Monday 4 November 2013

Liberalisation and its Malcontents

Around 1985, my parents realised that they needed to buy a house. Till then, they had never saved, and my father made it a virtue of handing out cash to the needy. Now, as he was getting older, he had to beat the clock and earn some extra money.  His only capital was his brain and his ability to write. So, he began supplementing his sarkaari salary by writing for magazines and newspapers. He even wrote stories for a Doordarshan soap.

Soon, he was earning quite handsomely, and money started leaving patches of affluence on our middle-class socialist lifestyle. It left us feeling more entitled, and I suddenly found myself adopted by the elite group in school. I was still awkward and somewhat frayed at the edges. The rituals of everyday life through which the elite form their distinct practices did not come naturally to me. I had to observe, emulate and imitate. To retain my place, I had to acquire every element of coolth that would mark me as a member. My hair, my clothes, my speech – nothing could be left to chance or habit.

One day in the years of my metamorphosis, my mother took me to F.U’s – the coolest place to buy clothes in the mid-80s. I chose a pair of exaggerated baggy pants and a floral shirt. As I tried it on and came out of the fitting room, I could see the girls looking at me with interest. I was looking Duran Duranish, like the cool guys from the Frooti ad on TV. My mother, who had lived a life counting each paisa to ensure her children could be fed and educated was furtively evaluating the price tag.

“How much discount will you give?” she asked the smartly dressed snooty shop assistant.

The man-boy looked bewildered and answered with raised eyebrows, “No discount ma’am. One price. No haggling.” Then he turned and walked off.

I was deeply mortified. “Ma, please. This is not Janpath,” I hissed. I made up my mind that I will never take my mother to shop for clothes again.

“Ok, ok. Buy it” my mother said with a grin to hide her hurt. The world was changing very fast then, and my mother couldn’t keep pace. To ride the change, in the late-80s, you needed to have a clear command over spoken – not written – English. My mother was simply not good with languages.
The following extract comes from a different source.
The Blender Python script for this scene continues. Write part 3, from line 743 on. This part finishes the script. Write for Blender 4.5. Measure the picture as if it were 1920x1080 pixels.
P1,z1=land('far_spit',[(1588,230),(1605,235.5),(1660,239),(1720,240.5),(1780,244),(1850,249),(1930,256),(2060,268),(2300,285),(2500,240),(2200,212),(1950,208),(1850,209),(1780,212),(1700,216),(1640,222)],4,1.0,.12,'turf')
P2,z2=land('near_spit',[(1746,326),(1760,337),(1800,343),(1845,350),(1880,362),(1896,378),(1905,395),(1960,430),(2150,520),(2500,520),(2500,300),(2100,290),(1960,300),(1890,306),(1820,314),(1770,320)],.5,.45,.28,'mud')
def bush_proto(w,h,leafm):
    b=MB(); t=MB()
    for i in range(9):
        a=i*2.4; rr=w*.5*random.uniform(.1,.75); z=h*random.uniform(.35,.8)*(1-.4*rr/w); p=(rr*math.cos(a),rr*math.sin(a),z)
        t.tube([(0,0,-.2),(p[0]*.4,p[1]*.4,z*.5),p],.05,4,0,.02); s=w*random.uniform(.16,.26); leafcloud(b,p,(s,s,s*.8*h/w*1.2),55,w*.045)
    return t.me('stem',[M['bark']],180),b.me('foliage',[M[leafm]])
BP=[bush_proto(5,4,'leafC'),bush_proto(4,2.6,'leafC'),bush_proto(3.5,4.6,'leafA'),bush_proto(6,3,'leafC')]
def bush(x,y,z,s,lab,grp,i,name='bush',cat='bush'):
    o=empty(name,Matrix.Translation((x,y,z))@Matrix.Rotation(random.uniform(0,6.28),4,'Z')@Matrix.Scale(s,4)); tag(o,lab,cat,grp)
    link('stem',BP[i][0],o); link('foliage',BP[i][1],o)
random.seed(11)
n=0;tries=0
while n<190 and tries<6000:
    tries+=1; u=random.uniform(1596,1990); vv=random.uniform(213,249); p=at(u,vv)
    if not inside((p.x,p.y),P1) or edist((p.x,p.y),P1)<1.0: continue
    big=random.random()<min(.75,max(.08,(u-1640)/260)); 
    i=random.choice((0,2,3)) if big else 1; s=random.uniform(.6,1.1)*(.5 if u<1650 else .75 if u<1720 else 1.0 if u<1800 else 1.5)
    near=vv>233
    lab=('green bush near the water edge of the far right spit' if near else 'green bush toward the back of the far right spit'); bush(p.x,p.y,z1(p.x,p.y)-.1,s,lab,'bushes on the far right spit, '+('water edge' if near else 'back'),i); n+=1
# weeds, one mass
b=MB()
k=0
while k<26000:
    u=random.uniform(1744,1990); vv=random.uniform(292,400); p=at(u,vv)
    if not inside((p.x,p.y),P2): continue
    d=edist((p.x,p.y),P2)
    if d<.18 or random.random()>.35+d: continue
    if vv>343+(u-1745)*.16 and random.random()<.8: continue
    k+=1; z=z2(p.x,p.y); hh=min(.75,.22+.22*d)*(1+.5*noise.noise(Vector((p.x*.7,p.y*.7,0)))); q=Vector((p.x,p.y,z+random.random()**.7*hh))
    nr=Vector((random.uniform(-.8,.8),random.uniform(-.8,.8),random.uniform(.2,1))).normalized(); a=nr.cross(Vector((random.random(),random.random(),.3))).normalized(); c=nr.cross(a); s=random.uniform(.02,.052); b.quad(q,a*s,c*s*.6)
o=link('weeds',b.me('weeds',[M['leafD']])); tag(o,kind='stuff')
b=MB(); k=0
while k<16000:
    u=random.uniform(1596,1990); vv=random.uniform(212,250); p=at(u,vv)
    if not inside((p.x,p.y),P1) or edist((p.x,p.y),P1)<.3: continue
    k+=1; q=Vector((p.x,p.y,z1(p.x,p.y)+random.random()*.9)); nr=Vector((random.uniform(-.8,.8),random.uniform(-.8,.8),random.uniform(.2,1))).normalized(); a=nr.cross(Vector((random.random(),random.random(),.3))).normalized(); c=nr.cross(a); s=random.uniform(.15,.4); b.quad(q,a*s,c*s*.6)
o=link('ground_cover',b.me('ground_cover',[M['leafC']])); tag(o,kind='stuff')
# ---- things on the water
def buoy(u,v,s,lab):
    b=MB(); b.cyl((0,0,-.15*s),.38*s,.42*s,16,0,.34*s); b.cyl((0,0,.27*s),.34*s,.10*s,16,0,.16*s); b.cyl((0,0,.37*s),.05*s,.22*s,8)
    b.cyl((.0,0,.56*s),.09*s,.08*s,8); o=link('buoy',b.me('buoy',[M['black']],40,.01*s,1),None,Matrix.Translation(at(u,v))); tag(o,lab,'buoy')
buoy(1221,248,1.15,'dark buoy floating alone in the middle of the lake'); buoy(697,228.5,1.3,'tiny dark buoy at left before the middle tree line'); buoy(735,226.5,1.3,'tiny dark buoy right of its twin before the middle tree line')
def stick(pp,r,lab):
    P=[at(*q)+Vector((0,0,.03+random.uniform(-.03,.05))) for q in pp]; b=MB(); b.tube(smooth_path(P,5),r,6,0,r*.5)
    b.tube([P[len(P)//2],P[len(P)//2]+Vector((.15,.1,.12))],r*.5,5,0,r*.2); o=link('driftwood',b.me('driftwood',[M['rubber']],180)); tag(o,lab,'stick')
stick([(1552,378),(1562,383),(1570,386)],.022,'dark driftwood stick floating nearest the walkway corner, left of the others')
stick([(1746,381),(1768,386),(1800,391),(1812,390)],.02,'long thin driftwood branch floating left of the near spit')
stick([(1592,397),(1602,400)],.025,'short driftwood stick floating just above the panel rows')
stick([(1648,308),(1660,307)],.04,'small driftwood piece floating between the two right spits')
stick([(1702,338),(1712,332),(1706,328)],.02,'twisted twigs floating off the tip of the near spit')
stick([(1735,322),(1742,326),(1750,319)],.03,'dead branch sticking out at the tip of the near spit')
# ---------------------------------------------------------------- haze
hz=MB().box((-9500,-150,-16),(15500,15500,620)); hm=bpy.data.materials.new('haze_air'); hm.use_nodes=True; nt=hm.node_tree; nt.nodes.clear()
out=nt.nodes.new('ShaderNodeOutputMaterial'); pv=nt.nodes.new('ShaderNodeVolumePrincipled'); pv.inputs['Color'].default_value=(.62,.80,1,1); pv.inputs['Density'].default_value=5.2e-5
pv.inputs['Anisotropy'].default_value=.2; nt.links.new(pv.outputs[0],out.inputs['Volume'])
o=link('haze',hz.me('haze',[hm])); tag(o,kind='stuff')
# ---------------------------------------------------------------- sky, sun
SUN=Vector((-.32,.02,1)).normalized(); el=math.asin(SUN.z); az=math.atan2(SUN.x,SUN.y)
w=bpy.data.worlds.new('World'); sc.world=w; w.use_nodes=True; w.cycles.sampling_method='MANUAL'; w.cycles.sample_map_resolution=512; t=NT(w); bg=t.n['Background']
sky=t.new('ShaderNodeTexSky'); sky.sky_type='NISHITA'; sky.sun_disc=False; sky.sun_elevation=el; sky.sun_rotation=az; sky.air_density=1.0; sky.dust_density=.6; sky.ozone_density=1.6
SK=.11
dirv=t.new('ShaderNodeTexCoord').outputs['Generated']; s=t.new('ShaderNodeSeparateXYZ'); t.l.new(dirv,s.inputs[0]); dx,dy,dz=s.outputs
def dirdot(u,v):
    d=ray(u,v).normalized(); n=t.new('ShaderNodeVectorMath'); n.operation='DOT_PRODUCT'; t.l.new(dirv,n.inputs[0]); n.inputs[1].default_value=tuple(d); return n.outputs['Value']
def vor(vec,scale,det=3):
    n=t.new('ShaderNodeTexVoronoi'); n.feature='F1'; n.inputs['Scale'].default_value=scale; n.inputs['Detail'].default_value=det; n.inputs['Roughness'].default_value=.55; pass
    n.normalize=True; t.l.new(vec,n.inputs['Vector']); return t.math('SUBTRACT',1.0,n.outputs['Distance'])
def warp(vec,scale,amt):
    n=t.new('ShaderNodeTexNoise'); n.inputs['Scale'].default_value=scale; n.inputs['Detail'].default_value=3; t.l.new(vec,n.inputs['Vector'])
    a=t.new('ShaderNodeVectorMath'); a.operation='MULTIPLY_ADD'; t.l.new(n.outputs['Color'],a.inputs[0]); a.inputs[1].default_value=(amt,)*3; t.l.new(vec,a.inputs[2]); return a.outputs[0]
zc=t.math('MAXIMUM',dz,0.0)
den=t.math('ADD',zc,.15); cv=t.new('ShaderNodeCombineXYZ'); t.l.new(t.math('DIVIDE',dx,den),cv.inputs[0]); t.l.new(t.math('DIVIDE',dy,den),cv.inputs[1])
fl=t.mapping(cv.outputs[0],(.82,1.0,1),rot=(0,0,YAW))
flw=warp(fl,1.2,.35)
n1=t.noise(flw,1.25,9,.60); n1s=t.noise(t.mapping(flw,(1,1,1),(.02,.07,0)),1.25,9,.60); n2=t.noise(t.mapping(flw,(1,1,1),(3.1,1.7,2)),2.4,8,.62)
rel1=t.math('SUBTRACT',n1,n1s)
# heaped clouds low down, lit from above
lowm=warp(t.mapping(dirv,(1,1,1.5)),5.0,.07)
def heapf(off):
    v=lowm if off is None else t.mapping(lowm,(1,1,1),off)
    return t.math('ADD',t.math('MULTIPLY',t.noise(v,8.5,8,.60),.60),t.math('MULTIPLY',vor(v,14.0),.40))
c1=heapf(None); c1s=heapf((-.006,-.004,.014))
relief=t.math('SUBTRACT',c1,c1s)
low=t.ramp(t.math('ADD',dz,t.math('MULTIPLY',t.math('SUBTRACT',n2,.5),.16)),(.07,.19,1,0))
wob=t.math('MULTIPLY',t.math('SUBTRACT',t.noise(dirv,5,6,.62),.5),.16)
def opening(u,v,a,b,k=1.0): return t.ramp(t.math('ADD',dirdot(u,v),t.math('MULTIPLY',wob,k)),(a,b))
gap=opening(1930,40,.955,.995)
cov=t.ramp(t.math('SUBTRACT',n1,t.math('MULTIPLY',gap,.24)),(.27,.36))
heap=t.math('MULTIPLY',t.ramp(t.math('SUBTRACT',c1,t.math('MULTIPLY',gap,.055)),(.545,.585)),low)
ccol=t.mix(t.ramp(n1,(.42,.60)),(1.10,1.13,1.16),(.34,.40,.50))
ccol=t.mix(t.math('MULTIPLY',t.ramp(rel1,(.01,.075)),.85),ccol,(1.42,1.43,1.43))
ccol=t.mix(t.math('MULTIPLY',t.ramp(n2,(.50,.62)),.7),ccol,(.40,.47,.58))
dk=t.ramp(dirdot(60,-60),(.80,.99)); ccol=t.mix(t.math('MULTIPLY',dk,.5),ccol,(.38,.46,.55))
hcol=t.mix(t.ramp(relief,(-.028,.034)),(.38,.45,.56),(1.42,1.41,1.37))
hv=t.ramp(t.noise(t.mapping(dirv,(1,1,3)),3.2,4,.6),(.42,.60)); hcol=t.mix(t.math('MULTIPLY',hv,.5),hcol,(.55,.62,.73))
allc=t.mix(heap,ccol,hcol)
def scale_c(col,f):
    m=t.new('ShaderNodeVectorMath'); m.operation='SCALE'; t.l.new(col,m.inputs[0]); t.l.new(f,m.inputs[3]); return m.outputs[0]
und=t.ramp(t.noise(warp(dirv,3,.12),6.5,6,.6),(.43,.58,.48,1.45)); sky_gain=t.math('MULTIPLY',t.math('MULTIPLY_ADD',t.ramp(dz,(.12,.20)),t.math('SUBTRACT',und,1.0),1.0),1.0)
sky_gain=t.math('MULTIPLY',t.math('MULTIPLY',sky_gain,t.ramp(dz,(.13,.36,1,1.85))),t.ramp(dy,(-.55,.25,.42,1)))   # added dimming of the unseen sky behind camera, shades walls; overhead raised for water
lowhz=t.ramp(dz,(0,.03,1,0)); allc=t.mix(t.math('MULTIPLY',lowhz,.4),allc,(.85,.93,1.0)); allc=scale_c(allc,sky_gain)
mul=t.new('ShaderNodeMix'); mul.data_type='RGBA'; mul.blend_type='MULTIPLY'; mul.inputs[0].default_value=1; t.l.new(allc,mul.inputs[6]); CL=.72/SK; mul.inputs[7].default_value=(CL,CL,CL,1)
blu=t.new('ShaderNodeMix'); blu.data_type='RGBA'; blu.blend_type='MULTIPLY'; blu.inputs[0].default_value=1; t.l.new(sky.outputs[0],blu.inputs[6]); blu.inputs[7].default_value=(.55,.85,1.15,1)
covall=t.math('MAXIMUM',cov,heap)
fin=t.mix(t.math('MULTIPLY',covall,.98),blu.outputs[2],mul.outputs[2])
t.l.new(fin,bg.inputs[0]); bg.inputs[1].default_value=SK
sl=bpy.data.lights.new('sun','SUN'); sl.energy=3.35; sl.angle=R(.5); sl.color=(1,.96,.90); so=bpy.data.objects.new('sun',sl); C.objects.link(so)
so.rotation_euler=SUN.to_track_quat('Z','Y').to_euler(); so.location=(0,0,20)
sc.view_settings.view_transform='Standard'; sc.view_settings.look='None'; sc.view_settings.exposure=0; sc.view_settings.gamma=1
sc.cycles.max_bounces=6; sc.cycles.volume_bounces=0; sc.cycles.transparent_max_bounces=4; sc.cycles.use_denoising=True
I wore those baggy pants and the shirt to my first after-school evening party. Everyone invited was part of the school’s elite ‘in’ crowd. I was a new recruit, but, just as every new assimilation erases all traces of its difference, my history had been forgotten too. But, I still remembered that I had to assimilate. I had to perform the rituals of this party without revealing that they did not come to me as naturally as it did to everyone else in the room.

Around 8:00 PM, I panicked.

“I have to leave,” I said. “I forgot my keys and my parents will be waiting up for me.”

“Don’t go. It’s too early,” said a girl who I fancied fancied me.

But, I was adamant. I couldn’t face another minute of this terror of performing. I would be exposed for the charlatan that I was.

“I must go,” I said and stood up.

“What a wus,” said a boy who I never liked. By then, I had already walked out of the party.

I could see my bus approaching the bus stop as I walked out of the gate. I ran as fast as I could and made it just in time. The bus was empty, it was dark outside. I was relaxed now, but strangely anxious to get back home.

As I entered, my mother looked up from her book and exclaimed “what happened? Why are you back so soon?”

My father who was in the kitchen came out and peered at me over the top of the reading glasses he always wore when he was cooking. He raised one eyebrow and jerked his head upwards asking a silent, worried question.

“Oh, the party is over. I left with everyone else,” I said with a straight face.

“Good,” said my mother, turning to my father. “That’s why I like this school. It is holding on to some values. The children are different.”

I followed my dad into the kitchen and silently watched him cook. The familiar sounds of my dad stirring and scraping left me with a deep sense of security.

It has been more than 25 years since then. Over those years, I have managed to learn most of the rules of the game. The memory of my difference has gradually disappeared from my own mind. I am now more comfortably ensconced in the world of the elite, and my children were born into it.

One day, in the recent past, I went through photographs of some of those school parties that I never went to. I saw the youthful, comfortable faces of people I now know, but hardly knew then. They walked on the main street, while I took the side lane. At times, the side lane merged with the main street. At those moments, at those sites, the traffic of the entitled overtook me and dragged me on, shaping me in its own image.

I am just one among the hundreds of thousands who were changed and homogenised by the tide of liberalisation. Once in a while, photographs from the past draw us back to that origin, the point when our difference was obliterated.  


1 comment:

  1. Dear Modern Tribal,
    I really like the way you write. the way you connect everyday experience to convey issues with deeper meanings. After reading your recent post a question crossed my mind and I thought (which rarely happens) and I thought I should write.
    Can Liberalisation alone be responsible for homogeneity? In India atleast we always had social codes to which one had to adhere. The way a girl/boy dresses, public behaviour etc. This is what many post-modernist question.
    Another point is that in every class there is an acceptable form of dressing and behaviour and it varies among regions. What role does liberalisation Play here?